=== Data to process ===
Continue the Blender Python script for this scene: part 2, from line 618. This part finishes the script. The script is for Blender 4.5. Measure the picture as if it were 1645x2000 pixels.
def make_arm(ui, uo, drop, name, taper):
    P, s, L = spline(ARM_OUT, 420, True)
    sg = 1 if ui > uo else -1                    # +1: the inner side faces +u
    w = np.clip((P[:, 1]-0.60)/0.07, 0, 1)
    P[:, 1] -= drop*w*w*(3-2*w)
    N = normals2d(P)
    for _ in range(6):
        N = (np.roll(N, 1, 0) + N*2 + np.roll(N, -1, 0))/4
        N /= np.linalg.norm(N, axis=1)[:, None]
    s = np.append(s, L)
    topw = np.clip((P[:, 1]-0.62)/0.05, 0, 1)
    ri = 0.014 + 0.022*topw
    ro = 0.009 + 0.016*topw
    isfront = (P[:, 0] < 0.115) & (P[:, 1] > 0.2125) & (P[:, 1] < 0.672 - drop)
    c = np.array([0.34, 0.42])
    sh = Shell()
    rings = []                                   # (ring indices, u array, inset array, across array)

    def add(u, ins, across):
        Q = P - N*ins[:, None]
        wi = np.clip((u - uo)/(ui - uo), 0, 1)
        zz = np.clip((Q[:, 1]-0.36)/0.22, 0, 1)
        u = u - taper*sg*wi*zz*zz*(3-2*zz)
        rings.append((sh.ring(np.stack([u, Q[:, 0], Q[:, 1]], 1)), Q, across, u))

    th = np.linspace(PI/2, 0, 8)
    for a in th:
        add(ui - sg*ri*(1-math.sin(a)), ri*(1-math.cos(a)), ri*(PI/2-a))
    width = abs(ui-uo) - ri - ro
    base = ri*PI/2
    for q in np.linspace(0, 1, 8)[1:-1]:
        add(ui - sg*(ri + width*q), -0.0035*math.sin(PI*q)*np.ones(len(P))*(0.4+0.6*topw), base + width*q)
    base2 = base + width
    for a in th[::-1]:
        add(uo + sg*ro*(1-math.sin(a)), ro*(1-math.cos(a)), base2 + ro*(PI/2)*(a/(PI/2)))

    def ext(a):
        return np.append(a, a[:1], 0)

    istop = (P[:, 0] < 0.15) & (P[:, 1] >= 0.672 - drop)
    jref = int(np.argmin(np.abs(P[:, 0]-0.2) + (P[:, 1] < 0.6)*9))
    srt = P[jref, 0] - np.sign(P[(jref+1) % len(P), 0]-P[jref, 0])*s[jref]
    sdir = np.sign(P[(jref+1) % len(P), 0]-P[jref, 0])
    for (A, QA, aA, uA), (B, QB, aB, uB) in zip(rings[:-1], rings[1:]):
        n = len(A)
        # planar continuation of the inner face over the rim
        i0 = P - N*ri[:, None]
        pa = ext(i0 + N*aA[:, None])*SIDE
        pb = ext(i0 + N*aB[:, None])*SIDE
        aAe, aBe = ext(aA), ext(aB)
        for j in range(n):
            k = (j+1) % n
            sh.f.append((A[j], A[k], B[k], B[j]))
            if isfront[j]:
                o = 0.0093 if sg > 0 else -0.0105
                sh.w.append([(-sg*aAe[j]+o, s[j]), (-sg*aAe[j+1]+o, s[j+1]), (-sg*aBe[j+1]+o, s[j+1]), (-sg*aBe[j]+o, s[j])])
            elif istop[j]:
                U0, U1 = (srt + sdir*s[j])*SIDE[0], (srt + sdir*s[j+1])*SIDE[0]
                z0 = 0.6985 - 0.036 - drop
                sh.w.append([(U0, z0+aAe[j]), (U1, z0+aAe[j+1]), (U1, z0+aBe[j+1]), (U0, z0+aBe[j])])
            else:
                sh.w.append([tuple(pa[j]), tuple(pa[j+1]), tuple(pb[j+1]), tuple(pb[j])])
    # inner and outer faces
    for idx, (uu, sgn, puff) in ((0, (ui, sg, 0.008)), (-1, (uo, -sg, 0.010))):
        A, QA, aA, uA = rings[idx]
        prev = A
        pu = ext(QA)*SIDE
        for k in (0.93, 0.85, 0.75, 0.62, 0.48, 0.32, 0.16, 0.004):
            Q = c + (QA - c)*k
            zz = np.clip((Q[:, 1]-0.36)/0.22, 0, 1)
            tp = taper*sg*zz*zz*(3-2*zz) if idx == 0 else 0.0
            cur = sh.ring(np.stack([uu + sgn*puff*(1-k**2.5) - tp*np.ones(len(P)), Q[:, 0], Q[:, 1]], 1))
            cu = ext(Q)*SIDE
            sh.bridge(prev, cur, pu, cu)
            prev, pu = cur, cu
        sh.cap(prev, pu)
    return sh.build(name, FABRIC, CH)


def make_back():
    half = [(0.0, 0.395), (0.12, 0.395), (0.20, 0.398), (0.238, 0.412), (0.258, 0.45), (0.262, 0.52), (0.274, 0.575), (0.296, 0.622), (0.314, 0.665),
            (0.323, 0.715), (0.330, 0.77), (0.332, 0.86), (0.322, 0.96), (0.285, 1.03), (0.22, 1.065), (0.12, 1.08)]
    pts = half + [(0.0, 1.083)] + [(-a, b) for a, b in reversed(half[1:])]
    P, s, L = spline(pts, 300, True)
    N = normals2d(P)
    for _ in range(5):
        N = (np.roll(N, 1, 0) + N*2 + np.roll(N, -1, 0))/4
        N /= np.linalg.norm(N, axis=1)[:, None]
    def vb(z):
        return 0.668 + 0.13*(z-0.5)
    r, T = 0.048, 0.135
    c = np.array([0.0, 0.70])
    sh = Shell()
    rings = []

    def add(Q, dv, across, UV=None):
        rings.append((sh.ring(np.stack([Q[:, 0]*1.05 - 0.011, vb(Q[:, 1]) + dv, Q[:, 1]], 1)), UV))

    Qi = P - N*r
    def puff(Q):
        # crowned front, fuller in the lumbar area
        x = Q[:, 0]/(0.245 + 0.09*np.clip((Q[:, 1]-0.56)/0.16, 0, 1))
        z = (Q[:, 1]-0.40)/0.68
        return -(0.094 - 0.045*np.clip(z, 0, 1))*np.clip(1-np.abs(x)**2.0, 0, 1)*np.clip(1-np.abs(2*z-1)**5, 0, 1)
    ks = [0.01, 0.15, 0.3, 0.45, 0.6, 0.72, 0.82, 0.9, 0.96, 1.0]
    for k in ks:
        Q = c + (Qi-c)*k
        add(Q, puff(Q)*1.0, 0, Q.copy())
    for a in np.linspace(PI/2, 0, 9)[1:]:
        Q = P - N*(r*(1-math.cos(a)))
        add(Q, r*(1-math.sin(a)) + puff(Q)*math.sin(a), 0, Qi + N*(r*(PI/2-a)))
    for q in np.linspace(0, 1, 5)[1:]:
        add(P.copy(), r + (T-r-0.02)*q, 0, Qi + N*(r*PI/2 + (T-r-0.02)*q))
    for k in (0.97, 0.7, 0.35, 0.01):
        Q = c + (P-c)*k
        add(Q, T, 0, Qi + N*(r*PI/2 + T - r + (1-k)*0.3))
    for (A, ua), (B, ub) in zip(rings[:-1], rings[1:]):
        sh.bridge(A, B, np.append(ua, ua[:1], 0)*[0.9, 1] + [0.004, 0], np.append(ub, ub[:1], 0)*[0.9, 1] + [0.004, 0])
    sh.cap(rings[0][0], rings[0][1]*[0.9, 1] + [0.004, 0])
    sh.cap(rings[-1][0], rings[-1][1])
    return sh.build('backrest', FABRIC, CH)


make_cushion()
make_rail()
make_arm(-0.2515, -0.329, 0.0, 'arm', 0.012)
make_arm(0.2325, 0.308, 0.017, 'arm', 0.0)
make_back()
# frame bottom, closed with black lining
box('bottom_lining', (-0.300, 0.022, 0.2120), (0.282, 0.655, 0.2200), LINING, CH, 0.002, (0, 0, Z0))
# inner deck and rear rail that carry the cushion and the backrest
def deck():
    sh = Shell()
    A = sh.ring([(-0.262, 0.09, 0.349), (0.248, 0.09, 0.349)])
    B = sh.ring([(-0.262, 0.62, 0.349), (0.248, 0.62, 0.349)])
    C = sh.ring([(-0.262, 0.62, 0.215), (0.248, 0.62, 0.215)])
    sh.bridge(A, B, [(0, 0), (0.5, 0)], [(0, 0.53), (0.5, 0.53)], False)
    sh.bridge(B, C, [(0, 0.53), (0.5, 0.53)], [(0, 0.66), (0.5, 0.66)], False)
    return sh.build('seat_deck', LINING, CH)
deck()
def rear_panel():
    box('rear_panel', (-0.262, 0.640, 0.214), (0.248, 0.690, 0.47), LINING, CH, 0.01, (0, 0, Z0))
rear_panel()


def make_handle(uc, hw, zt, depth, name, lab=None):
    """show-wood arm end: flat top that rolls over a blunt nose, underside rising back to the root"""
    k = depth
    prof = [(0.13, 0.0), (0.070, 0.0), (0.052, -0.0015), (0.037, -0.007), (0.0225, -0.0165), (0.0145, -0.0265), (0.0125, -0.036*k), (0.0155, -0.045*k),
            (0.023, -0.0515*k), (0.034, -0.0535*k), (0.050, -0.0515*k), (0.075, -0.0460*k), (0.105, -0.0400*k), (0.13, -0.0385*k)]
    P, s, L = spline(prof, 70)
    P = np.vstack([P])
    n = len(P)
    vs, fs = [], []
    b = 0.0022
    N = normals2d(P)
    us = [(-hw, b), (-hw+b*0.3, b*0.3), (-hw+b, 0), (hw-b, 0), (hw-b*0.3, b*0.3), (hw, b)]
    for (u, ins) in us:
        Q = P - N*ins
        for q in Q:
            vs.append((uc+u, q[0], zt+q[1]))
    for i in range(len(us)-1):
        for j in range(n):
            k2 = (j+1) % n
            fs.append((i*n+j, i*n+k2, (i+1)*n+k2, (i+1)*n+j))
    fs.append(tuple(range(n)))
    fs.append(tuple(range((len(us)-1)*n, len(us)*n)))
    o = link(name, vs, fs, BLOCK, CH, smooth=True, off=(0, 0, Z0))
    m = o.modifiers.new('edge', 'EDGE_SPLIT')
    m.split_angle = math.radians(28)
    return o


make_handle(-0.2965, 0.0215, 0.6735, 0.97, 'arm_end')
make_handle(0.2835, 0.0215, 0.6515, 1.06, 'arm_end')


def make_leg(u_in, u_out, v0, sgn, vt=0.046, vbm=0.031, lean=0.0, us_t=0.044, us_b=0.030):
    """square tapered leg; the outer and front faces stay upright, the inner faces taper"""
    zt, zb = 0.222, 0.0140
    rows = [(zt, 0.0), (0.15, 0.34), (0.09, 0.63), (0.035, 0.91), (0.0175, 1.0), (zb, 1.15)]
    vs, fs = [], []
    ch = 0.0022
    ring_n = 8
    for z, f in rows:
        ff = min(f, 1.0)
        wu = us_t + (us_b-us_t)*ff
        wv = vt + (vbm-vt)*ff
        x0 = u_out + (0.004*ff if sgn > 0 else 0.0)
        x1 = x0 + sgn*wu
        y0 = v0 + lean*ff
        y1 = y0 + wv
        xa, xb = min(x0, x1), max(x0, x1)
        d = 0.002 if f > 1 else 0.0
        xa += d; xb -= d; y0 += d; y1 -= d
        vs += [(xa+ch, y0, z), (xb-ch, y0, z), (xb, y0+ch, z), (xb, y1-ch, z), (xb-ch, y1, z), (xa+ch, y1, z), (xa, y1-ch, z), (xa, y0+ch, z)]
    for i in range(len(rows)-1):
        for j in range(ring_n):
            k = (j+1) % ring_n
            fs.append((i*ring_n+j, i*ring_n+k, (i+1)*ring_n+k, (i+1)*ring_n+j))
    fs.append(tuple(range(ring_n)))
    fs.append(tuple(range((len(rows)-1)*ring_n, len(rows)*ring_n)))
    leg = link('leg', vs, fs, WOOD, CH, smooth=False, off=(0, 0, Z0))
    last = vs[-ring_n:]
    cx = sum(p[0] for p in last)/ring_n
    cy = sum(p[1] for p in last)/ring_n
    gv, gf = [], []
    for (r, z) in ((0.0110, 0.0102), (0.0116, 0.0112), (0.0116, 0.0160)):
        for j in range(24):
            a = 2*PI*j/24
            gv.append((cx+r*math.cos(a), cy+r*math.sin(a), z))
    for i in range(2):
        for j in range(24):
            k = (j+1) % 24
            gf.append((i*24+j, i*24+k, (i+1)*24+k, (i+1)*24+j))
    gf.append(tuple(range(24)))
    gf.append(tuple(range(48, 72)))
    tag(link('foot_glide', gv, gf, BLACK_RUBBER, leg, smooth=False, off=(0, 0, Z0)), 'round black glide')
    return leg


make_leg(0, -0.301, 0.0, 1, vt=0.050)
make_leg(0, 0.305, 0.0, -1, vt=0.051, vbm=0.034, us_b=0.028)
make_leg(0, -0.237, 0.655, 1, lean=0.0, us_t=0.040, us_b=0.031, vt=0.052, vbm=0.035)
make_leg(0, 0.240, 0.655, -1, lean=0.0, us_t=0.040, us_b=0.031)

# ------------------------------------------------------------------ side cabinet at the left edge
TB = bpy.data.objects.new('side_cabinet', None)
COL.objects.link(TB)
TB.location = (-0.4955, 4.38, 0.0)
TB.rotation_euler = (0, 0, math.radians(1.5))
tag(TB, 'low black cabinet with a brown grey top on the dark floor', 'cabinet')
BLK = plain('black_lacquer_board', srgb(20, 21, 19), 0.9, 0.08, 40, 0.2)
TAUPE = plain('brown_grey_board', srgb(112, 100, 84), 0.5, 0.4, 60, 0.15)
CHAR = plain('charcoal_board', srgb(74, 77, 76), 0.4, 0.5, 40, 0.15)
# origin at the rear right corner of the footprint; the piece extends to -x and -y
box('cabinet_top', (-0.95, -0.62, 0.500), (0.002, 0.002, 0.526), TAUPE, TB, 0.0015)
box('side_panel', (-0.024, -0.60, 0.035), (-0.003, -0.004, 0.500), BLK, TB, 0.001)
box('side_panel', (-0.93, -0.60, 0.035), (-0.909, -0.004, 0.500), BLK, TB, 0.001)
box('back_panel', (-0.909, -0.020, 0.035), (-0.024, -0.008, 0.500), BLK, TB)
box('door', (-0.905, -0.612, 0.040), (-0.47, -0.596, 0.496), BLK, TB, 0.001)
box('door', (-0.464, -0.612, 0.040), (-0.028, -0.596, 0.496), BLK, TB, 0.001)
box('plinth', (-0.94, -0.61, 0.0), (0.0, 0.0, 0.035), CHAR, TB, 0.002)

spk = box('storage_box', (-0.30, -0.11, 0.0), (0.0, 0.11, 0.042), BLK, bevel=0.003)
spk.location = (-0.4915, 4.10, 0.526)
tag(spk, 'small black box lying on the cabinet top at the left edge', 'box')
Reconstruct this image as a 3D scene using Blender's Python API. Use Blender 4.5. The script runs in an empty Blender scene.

=== Task to carry out ===
Return, from the data, each line that has the word "scene" in it.

=== Reply to the task ===
Continue the Blender Python script for this scene: part 2, from line 618. This part finishes the script. The script is for Blender 4.5. Measure the picture as if it were 1645x2000 pixels.
Reconstruct this image as a 3D scene using Blender's Python API. Use Blender 4.5. The script runs in an empty Blender scene.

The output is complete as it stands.